Colocação pronominal tem a ver com questões fonológicas ou de pronúncia. Sotaque, enfim. Todo o mundo já notou que os portugueses engolem as sílabas átonas da frase, certo? Portanto é uma língua que se organiza toda em função das sílabas fortes, provocando o deslocamento dos pronomes átonos para depois delas. Se um português iniciasse, por exemplo, uma frase com um pronome átono, o som seria tão apagado que poucos o perceberiam. "Me dá um cigarro", para citar Oswald de Andrade, sairia um mero "dá um cigarro", talvez com uma certa nasalização antes do "d". "O vi ontem" ficaria "vi ontem", e faltaria o objeto do verbo ver, e a coisa mais grave do mundo para um português é faltar um objeto (ponto que analisaremos em outra oportunidade). Por isso a regra básica de colocação pronominal em Portugal é usar a ênclise, ou seja, colocar o pronome após o verbo. "Dá-me um cigarro", "Vi-o ontem" etc. Lá só se usa próclise (pronome antes do verbo) se houver fatores sintáticos que, na cadeia frasal, estabeleçam um espaço sonoro para o pronome. É o que ocorre em subordinações, por exemplo, dado que as conjunções que as introduzem também são átonas. Aproximam-se duas expressões átonas e pronto: conseguiremos ouvir mais ou menos as duas, antes que outra explosiva sílaba tônica espalhe perdigotos nos nossos óculos.

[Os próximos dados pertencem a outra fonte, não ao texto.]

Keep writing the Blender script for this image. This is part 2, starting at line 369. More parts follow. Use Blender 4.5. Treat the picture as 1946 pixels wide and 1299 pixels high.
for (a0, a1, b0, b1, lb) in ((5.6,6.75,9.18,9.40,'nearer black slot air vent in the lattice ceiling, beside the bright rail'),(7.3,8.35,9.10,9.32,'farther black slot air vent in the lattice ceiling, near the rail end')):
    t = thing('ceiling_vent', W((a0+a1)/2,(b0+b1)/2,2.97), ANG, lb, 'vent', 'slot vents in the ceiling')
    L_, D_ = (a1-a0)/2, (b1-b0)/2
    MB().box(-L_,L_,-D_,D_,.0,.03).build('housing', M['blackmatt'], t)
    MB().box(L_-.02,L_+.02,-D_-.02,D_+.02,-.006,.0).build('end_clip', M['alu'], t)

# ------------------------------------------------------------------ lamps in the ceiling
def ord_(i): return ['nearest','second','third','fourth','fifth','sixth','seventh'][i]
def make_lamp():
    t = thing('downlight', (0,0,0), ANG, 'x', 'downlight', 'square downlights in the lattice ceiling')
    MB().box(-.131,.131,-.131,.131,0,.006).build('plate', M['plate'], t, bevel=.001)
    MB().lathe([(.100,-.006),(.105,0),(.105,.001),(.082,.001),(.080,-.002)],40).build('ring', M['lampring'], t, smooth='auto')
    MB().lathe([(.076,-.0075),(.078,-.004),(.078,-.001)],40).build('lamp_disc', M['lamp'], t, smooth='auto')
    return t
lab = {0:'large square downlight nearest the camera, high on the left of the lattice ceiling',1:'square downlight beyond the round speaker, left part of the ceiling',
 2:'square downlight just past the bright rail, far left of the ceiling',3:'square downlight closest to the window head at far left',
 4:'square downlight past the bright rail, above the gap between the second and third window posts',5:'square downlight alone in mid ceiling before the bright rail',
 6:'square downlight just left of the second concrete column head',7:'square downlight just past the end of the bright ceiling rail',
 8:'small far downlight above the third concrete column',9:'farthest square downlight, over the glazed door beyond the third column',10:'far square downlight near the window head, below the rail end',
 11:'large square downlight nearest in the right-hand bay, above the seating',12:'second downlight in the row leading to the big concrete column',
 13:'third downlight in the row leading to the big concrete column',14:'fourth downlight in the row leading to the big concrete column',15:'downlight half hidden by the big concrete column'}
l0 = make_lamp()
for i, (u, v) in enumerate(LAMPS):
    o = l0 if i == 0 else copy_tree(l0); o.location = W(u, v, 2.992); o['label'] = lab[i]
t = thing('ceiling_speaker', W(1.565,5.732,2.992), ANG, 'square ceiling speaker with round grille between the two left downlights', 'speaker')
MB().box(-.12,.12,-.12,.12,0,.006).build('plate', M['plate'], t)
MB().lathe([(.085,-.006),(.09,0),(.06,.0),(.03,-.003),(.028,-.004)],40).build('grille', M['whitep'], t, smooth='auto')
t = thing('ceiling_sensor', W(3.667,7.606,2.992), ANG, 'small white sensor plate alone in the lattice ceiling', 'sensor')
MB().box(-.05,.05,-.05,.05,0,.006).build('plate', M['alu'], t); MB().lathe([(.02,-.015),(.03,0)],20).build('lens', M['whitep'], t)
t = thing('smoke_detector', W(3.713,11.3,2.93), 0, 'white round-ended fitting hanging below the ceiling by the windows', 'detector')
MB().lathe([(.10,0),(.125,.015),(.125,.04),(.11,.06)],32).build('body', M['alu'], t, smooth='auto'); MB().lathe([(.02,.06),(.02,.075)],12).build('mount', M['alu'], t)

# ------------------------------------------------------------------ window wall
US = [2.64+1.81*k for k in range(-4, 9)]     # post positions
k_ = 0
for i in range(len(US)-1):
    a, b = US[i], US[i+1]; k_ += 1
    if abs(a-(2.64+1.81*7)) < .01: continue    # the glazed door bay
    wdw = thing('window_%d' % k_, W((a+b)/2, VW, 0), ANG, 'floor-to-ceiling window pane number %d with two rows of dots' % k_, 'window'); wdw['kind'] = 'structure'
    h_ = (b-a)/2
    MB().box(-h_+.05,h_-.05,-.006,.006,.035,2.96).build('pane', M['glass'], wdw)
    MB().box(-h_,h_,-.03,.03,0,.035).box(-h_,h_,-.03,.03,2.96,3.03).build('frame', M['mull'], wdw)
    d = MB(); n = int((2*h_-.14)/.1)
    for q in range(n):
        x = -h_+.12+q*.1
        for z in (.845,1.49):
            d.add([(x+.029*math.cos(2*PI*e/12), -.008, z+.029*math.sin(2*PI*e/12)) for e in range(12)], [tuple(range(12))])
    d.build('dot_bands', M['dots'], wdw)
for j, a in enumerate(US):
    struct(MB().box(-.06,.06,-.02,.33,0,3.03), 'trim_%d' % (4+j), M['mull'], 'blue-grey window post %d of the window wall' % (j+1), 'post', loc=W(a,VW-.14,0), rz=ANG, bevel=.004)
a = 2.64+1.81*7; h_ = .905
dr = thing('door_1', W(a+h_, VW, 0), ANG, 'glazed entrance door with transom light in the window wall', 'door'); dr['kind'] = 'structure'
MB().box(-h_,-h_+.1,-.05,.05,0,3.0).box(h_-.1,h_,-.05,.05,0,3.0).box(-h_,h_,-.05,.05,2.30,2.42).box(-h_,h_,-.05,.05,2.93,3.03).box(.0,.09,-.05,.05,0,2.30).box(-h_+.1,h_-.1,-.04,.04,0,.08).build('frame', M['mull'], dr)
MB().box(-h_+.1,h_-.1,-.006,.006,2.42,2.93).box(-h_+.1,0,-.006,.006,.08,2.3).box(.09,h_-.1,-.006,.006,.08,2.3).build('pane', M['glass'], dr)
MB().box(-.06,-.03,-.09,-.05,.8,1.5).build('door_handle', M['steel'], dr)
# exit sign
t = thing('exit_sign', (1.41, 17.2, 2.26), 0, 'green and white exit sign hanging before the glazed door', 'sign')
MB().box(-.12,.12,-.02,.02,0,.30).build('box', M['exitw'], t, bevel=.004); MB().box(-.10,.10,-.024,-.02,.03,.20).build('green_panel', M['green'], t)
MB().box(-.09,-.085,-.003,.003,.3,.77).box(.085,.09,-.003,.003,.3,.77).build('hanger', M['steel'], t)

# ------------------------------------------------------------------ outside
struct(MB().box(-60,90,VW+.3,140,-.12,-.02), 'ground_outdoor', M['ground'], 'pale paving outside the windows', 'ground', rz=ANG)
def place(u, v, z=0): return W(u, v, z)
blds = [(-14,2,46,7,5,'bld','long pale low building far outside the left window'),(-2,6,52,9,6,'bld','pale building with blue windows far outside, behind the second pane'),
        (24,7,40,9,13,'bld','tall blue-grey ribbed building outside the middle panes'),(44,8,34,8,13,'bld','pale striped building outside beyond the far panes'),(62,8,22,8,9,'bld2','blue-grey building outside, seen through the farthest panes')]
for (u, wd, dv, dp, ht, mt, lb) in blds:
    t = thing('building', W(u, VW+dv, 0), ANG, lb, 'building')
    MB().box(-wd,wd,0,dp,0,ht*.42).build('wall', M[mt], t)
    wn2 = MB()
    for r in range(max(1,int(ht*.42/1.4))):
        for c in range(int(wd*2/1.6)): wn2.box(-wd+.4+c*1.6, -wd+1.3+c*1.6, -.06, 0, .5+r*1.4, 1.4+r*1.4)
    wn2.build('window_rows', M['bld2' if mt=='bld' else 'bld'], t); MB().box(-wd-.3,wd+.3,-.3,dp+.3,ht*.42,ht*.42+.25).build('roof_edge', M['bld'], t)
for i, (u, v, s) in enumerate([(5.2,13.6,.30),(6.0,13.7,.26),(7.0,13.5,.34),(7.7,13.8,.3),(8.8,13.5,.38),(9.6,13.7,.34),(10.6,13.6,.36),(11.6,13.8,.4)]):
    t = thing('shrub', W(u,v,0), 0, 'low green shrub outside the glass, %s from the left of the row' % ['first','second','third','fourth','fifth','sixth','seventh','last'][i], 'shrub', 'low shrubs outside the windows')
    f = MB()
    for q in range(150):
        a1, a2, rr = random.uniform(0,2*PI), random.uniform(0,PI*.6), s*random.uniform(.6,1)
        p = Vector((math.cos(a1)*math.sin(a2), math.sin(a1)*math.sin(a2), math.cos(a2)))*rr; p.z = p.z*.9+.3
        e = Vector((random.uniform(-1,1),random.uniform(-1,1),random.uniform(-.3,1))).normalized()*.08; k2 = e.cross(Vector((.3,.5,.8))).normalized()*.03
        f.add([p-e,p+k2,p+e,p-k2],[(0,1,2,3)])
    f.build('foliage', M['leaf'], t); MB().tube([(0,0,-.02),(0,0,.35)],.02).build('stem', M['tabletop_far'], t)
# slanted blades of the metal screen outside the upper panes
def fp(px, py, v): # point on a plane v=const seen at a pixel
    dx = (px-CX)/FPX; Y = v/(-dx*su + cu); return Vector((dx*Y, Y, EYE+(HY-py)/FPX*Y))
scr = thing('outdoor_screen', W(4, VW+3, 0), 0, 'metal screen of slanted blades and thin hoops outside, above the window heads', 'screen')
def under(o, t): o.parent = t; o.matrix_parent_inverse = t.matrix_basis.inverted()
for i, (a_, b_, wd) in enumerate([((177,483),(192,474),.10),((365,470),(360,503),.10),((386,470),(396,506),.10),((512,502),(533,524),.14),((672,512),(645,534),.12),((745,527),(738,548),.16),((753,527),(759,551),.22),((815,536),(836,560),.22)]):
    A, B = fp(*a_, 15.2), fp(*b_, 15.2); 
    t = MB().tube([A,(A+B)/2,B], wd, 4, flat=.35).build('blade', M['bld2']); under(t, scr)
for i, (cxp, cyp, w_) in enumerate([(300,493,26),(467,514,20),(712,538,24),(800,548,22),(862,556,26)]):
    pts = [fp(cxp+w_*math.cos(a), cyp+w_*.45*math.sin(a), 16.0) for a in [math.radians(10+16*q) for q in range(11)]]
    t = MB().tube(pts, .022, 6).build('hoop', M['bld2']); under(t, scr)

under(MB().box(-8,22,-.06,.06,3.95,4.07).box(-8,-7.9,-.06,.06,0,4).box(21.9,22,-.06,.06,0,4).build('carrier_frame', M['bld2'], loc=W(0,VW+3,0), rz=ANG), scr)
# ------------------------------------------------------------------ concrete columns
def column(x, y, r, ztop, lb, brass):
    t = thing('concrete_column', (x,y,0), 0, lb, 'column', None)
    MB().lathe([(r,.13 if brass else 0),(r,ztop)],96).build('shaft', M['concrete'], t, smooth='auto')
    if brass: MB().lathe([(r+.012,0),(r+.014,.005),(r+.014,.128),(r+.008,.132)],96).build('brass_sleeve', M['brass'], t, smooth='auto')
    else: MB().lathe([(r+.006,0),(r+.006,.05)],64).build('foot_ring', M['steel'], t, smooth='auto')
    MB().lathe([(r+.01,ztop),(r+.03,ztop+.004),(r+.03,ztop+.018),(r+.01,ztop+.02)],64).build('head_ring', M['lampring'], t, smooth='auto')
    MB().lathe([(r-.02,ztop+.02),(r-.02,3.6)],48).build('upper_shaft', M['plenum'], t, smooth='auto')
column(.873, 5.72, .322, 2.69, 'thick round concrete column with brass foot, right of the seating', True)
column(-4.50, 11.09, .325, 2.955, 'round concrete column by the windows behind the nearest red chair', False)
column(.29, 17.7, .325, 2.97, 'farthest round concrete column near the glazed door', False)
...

No Brasil não tem nada disso. Os sons das sílabas ocorrem com mais uniformidade, e após as sílabas tônicas é que ocorre uma queda sonora que apaga frequentemente os sons finais átonos das palavras. Por isso, entre outros fatores, a próclise é mais natural entre nós e, quando se usa a ênclise, é comum substituir-se o pronome átono pelo tônico, como em "Vi ele ontem".*

Aliás, não só a colocação como também o uso mesmo dos pronomes funciona diferentemente. Se eu virar para minha mulher e disser: "Amo-a", ela certamente perguntará, com as unhas cravadas na minha jugular, "Quem?!". Menos grave para minha integridade física, mas ainda um tanto constrangedor, seria dizer "Amo-te", como lá na terra de Saramago se diz. Mas o bom negro e o bom branco da nação brasileira dizem todos os dias: ah, vai, eu te amo.

Isso não ocorre somente na língua falada. Os textos brasileiros escritos cada vez mais adotam como naturais estruturas como "Me deparei com uma questão" ou, como li outro dia num livro do Roberto Schwarz**, "Nos preocupamos em mostrar ao leitor...". Isso não quer dizer que os autores ignorem a prescrição da norma-padrão. Apenas não a consideram relevante. Como, de fato, não o é.

Por outro lado, ocorre frequentemente o fenômeno da hipercorreção, em que alguns falantes acham que estão "falando mais bonito" ao usar a ênclise, e a usam mesmo quando há fator de próclise. É conhecida de todos aquela tenebrosa placa dos elevadores, que diz "Antes de entrar no elevador, verifique se o mesmo encontra-se neste andar." Fora todos os outros problemas que ela tem, a frase ainda usa a ênclise numa oração subordinada, o que traria naturalmente o pronome para antes do verbo. Usa-se muito também a ênclise em formas de particípio, proibida pela norma-padrão. Outro caso é justamente a frase célebre a que o título do post faz referência. "Fi-lo porque qui-lo" ignora que a conjunção "porque" inicia uma subordinação e que, dessa forma, a norma-padrão aconselharia "Fi-lo porque o quis". Mas num país em que ênclise é sinal de erudição, o vulgo bate palma.

Então, para resumir a história: no Brasil, se usa a próclise, sempre. Mesmo em início de frase (apesar de a gramática condenar este uso). Mesmo na língua escrita. Mesmo em textos formais. Mesmo de escritores cultos. Isso configura uma diferença estrutural entre as línguas do Brasil e de Portugal, uma vez que a colocação dos pronomes tem implicações no som, na ordem, na regência, no léxico, na semântica e no uso.

Me fiz claro? Então tá. Até o fim do ano eu explico o caso dos objetos.


* Nesse caso, não cabe mais falar em "ênclise", pois o termo se refere somente ao uso dos pronomes átonos, ou clíticos.
** SCHWARZ, Roberto. Um mestre na periferia do capitalismo. Livraria Duas Cidades, Editora 34. Não lembro a página em que achei a frase. Mas aproveita e lê o livro todo, vai.